Press release from ACMI
The Australian Centre for the Moving Image (ACMI) presents Sofia Coppola on Film, an arresting quartet of films by Oscar-winning writer-director Sofia Coppola, for five nights only this February.
ACMI Film Programmer Roberta Ciabarra says it is the female characters that pervade Coppola’s body of feature films which defines her style as a writer-director.
“Over four impeccably crafted features, Sofia Coppola has created a girls’ own gallery of screen heroines suspended in a gossamer-coated filmic space between self-doubt and knowingness,” said Roberta. “Coppola’s quietly questing female protagonists beguile and enchant even as they remain a mystery to themselves.”
The season opens with The Virgin Suicides (1999), based on the best-selling book by Jeffrey Eugenides. The Virgin Suicides recounts the mesmerising effect the five teenage Lisbon sisters – Cecilia, Lux (an arrestingly luminous Kirsten Dunst), Bonnie, Mary and Therese – have on a spellbound group of infatuated boys growing up in a middle class Michigan neighbourhood in the mid ‘70s.

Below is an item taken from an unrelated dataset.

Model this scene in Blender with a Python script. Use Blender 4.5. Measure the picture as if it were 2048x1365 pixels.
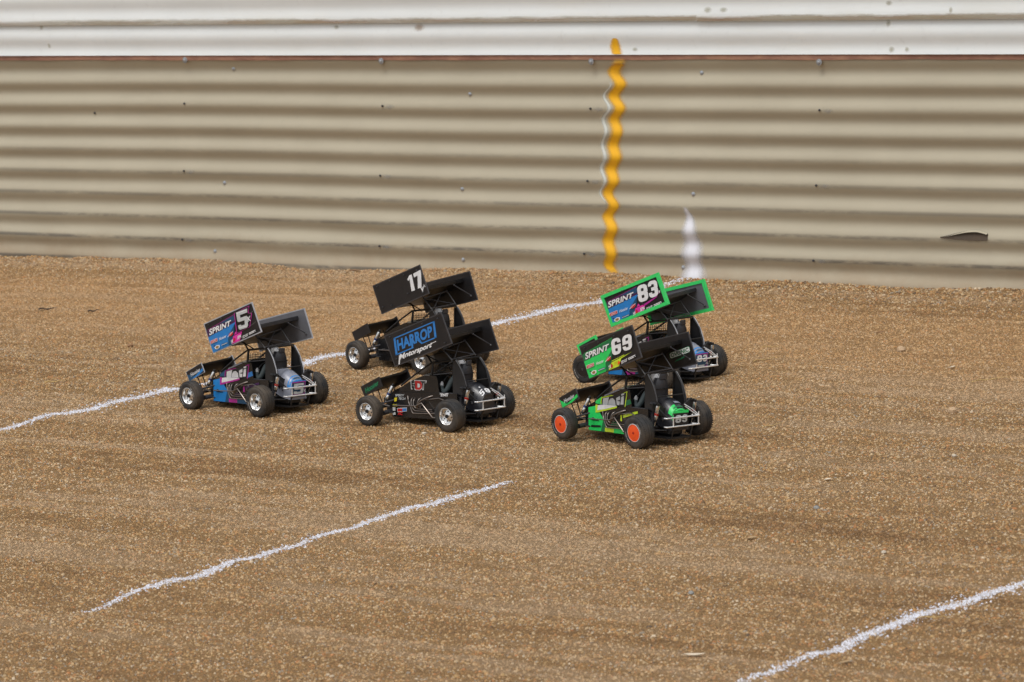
import bpy, math, random
import numpy as np
from mathutils import Vector, Matrix

random.seed(7)
RNG = np.random.default_rng(7)
for o in list(bpy.data.objects):
    bpy.data.objects.remove(o)
S = bpy.context.scene
COL = S.collection

# ------------------------------------------------------------------ camera
CAM_H, CAM_PITCH, CAM_ROLL = 2.0328, 0.156479, 0.080179
cd = bpy.data.cameras.new('camera')
cam = bpy.data.objects.new('camera', cd); COL.objects.link(cam)
cd.sensor_fit = 'HORIZONTAL'; cd.sensor_width = 22.3
cd.lens = 9000.0/2048.0*22.3
cd.clip_start = 0.1; cd.clip_end = 2000
_fw = Vector((0, math.cos(CAM_PITCH), -math.sin(CAM_PITCH)))
_rt = Vector((1, 0, 0)); _up = _rt.cross(_fw)
_r2 = _rt*math.cos(CAM_ROLL) - _up*math.sin(CAM_ROLL)
_u2 = _rt*math.sin(CAM_ROLL) + _up*math.cos(CAM_ROLL)
M = Matrix((_r2, _u2, -_fw)).transposed().to_4x4(); M.translation = Vector((0, 0, CAM_H))
cam.matrix_world = M
cd.dof.use_dof = True; cd.dof.focus_distance = 11.6; cd.dof.aperture_fstop = 7.1
S.camera = cam

# ------------------------------------------------------------------ world, sun, exposure
SUN_EL, SUN_AZ = math.radians(66), math.radians(212)     # azimuth clockwise from +Y: high behind the camera, a little left
W = bpy.data.worlds.new('World'); S.world = W; W.use_nodes = True
nt = W.node_tree; nt.nodes.clear()
sky = nt.nodes.new('ShaderNodeTexSky'); sky.sky_type = 'NISHITA'; sky.sun_disc = False
sky.sun_elevation = SUN_EL; sky.sun_rotation = SUN_AZ
sky.air_density = 1.0; sky.dust_density = 4.0; sky.ozone_density = 1.0
hs = nt.nodes.new('ShaderNodeHueSaturation'); hs.inputs['Saturation'].default_value = 0.25
bg = nt.nodes.new('ShaderNodeBackground'); bg.inputs['Strength'].default_value = 0.148
wo = nt.nodes.new('ShaderNodeOutputWorld')
nt.links.new(sky.outputs[0], hs.inputs['Color']); nt.links.new(hs.outputs[0], bg.inputs['Color'])
nt.links.new(bg.outputs[0], wo.inputs['Surface'])
sl = bpy.data.lights.new('sun', 'SUN'); sl.energy = 0.8; sl.angle = math.radians(26); sl.color = (1, 0.985, 0.955)
sun = bpy.data.objects.new('sun', sl); COL.objects.link(sun)
_d = Vector((math.sin(SUN_AZ)*math.cos(SUN_EL), math.cos(SUN_AZ)*math.cos(SUN_EL), math.sin(SUN_EL)))
sun.rotation_euler = _d.to_track_quat('Z', 'Y').to_euler(); sun.location = (-3, -4, 8)
S.view_settings.view_transform = 'Standard'; S.view_settings.look = 'None'
S.view_settings.gamma = 1; S.view_settings.use_curve_mapping = False
S.view_settings.exposure = 0.15

# ------------------------------------------------------------------ materials
def mat(name):
    m = bpy.data.materials.new(name); m.use_nodes = True
    return m, m.node_tree, m.node_tree.nodes['Principled BSDF']
def N(t, kind, **kw):
    n = t.nodes.new(kind)
    for k, v in kw.items(): setattr(n, k, v)
    return n
def ramp(t, fac, stops, interp='LINEAR'):
    r = N(t, 'ShaderNodeValToRGB'); cr = r.color_ramp; cr.interpolation = interp
    while len(cr.elements) > 1: cr.elements.remove(cr.elements[-1])
    cr.elements[0].position = stops[0][0]; cr.elements[0].color = (*stops[0][1], 1)
    for p, c in stops[1:]:
        e = cr.elements.new(p); e.color = (*c, 1)
    t.links.new(fac, r.inputs['Fac'])
    return r.outputs['Color']
def noise(t, scale, detail=4, rough=0.6, vec=None, dist=0.0):
    n = N(t, 'ShaderNodeTexNoise'); n.inputs['Scale'].default_value = scale
    n.inputs['Detail'].default_value = detail; n.inputs['Roughness'].default_value = rough
    n.inputs['Distortion'].default_value = dist
    if vec is not None: t.links.new(vec, n.inputs['Vector'])
    return n.outputs['Fac']
def mixc(t, fac, a, b, mode='MIX'):
    m = N(t, 'ShaderNodeMix', data_type='RGBA', blend_type=mode)
    for sock, v in ((m.inputs[0], fac), (m.inputs[6], a), (m.inputs[7], b)):
        if isinstance(v, (int, float)): sock.default_value = v
        elif isinstance(v, tuple): sock.default_value = (*v, 1)
        else: t.links.new(v, sock)
    return m.outputs[2]
def mth(t, op, a, b=None, c=None, clamp=False):
    m = N(t, 'ShaderNodeMath', operation=op); m.use_clamp = clamp
    for i, v in enumerate((a, b, c)):
        if v is None: continue
        if isinstance(v, (int, float)): m.inputs[i].default_value = v
        else: t.links.new(v, m.inputs[i])
    return m.outputs[0]
def objvec(t, scale=(1, 1, 1), rot=(0, 0, 0), out='Object'):
    tc = N(t, 'ShaderNodeTexCoord'); mp = N(t, 'ShaderNodeMapping')
    mp.inputs['Scale'].default_value = scale; mp.inputs['Rotation'].default_value = rot
    t.links.new(tc.outputs[out], mp.inputs['Vector']); return mp.outputs[0]
def maprange(t, v, a, b, c=0.0, d=1.0, smooth=False):
    m = N(t, 'ShaderNodeMapRange'); m.clamp = True
    if smooth: m.interpolation_type = 'SMOOTHSTEP'
    t.links.new(v, m.inputs[0])
    for i, x in enumerate((a, b, c, d)): m.inputs[i+1].default_value = x
    return m.outputs[0]

def simple(name, col, rough=0.5, metal=0.0, dust=0.12, coat=0.0, var=0.1):
    m, t, b = mat(name)
    v = objvec(t)
    n = noise(t, 90, 5, 0.65, v)
    base = mixc(t, maprange(t, n, 0.3, 0.7), tuple(c*(1-var) for c in col), tuple(min(1, c*(1+var)) for c in col))
    n2 = noise(t, 28, 6, 0.7, v)
    base = mixc(t, maprange(t, n2, 0.45, 0.8, 0.0, dust), base, (0.30, 0.21, 0.125))
    t.links.new(base, b.inputs['Base Color'])
    t.links.new(maprange(t, n2, 0.3, 0.75, rough*0.85, min(1, rough*1.25)), b.inputs['Roughness'])
    b.inputs['Metallic'].default_value = metal
    b.inputs['Coat Weight'].default_value = coat; b.inputs['Coat Roughness'].default_value = 0.15
    return m
MAT = {}
def mk(name, *a, **k): MAT[name] = simple(name, *a, **k)
mk('black_plastic', (0.013, 0.013, 0.014), 0.42, dust=0.05)
mk('black_gloss', (0.010, 0.010, 0.011), 0.22, coat=0.4, dust=0.04)
mk('black_decal', (0.012, 0.012, 0.014), 0.38, dust=0.03)
mk('charcoal', (0.035, 0.035, 0.04), 0.45, dust=0.05)
mk('panel_grey', (0.13, 0.134, 0.15), 0.35, dust=0.04)
mk('trim_grey', (0.40, 0.41, 0.44), 0.35, dust=0.05)
mk('dark_trim', (0.05, 0.05, 0.055), 0.3, dust=0.05)
mk('bumper_chrome', (0.88, 0.88, 0.87), 0.30, 0.55, dust=0.02)
mk('alloy', (0.80, 0.80, 0.79), 0.22, 0.85, dust=0.03)
mk('steel_tube', (0.27, 0.235, 0.21), 0.30, 1.0, dust=0.12)
mk('shock_silver', (0.74, 0.74, 0.72), 0.22, 0.9, dust=0.05)
mk('red_anodised', (0.42, 0.03, 0.02), 0.3, 0.4)
mk('blue_anodised', (0.03, 0.05, 0.16), 0.3, 0.5)
mk('brass', (0.55, 0.36, 0.14), 0.35, 0.8)
mk('orange_plastic', (0.80, 0.085, 0.012), 0.45, dust=0.05)
mk('blue', (0.020, 0.21, 0.56), 0.35, dust=0.03)
mk('teal', (0.012, 0.075, 0.16), 0.35, dust=0.03)
mk('purple', (0.055, 0.018, 0.075), 0.35, dust=0.03)
mk('magenta', (0.44, 0.022, 0.28), 0.35, dust=0.03)
mk('pink', (0.70, 0.035, 0.36), 0.35, dust=0.03)
mk('green', (0.022, 0.62, 0.12), 0.35, dust=0.03)
mk('dark_green', (0.012, 0.16, 0.055), 0.35, dust=0.03)
mk('script_green', (0.010, 0.22, 0.09), 0.4, dust=0.03)
mk('trim_green', (0.045, 0.66, 0.15), 0.42, dust=0.04)
mk('lime', (0.55, 0.72, 0.035), 0.35, dust=0.03)
mk('box_blue', (0.028, 0.20, 0.55), 0.4, dust=0.03)
mk('white', (0.78, 0.78, 0.78), 0.35, dust=0.05)
mk('number_grey', (0.52, 0.54, 0.54), 0.3, dust=0.03)
mk('line_grey', (0.17, 0.17, 0.15), 0.4)
mk('red', (0.55, 0.02, 0.02), 0.4, dust=0.03)
mk('yellow', (0.65, 0.52, 0.02), 0.4, dust=0.03)
mk('tank_grey', (0.255, 0.27, 0.325), 0.3, coat=0.3, dust=0.05)
mk('tank_black', (0.018, 0.019, 0.024), 0.3, coat=0.25, dust=0.05)
mk('suit_grey', (0.075, 0.10, 0.105), 0.7, dust=0.04)
mk('tyre_letters', (0.42, 0.42, 0.40), 0.7, dust=0.2)
mk('net', (0.012, 0.011, 0.011), 0.8)
def tyre_mat():
    m, t, b = mat('tyre_rubber'); v = objvec(t)
    n = noise(t, 60, 6, 0.7, v); n2 = noise(t, 16, 4, 0.6, v)
    c = mixc(t, maprange(t, n, 0.3, 0.7), (0.014, 0.014, 0.0145), (0.030, 0.029, 0.028))
    c = mixc(t, maprange(t, n2, 0.42, 0.72, 0, 0.34), c, (0.20, 0.145, 0.09))
    t.links.new(c, b.inputs['Base Color']); b.inputs['Roughness'].default_value = 0.72
    bp = N(t, 'ShaderNodeBump'); bp.inputs['Strength'].default_value = 0.25; bp.inputs['Distance'].default_value = 0.001
    t.links.new(noise(t, 420, 3, 0.6, v), bp.inputs['Height']); t.links.new(bp.outputs[0], b.inputs['Normal'])
    return m
MAT['tyre'] = tyre_mat()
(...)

The Lisbon sisters exist in a perfectly hermetic universe, in a kind of trippy astral conjunction with Louisa May Alcott’s Little Women and the doomed schoolgirls of Joan Lindsay’s Picnic At Hanging Rock.
Coppola’s Tokyo-set charmer about two Americans bonding abroad, Lost in Translation (2003), also screens. A fifty-something Bob (Bill Murray) and twenty-something Charlotte (Scarlett Johansson) are in crisis about where they’re at in life. Coppola orchestrates a winning intimacy between her two leads in a visually assured film that also deftly interweaves the sensory overload of contemporary life in Japan.
Like her other features, Lost in Translation was penned by the director, winning her an Oscar for Best Original Screenplay in 2004. Lost in Translation is also regarded for its soundtrack of perfectly attuned indie pop by Air, Phoenix, The Jesus and Mary Chain and others.
In Marie Antoinette (2006), Coppola takes a sympathetic view of the ill-fated Austrian royal who became the teen consort of Louis XVI and the target of increasingly malicious propaganda as French Revolutionary fervour heated up in the 1790s. As the title character, Kirsten Dunst embodies all the contradictions of an unsophisticated ingénue transplanted to a French royal court steeped in political intrigue in which her position is made increasingly tenuous by her royal consort’s indifference to producing an heir.
Jason Schwartzman, Marianne Faithfull, Judy Davis, Steve Coogan and Rip Torn feature in Marie Antoinette’s eccentric but spirited supporting cast, accompanied by an eclectic roster of musicians (New Order, The Strokes) for a predictably cool hipster soundtrack.
Somewhere (2010), winner of the 2010 Venice Film Festival Golden Lion, stars Elle Fanning, Coppola’s latest starlet du jour. Hipster L.A. actor Johnny Marco is holed up in the ivory tower shabby chic of Hollywood’s Chateau Marmont in an idle, suspended time-out between movie projects. Despite the clamour from press agents, entertainment reporters and groupies, Johnny’s attention span seems set to going through the motions. His emotional listlessness faces an unexpected challenge from his winsome 11 year old daughter, Cleo (Fanning), when she unexpectedly lands in his lap and accompanies the jaded star to an awards night in Milan.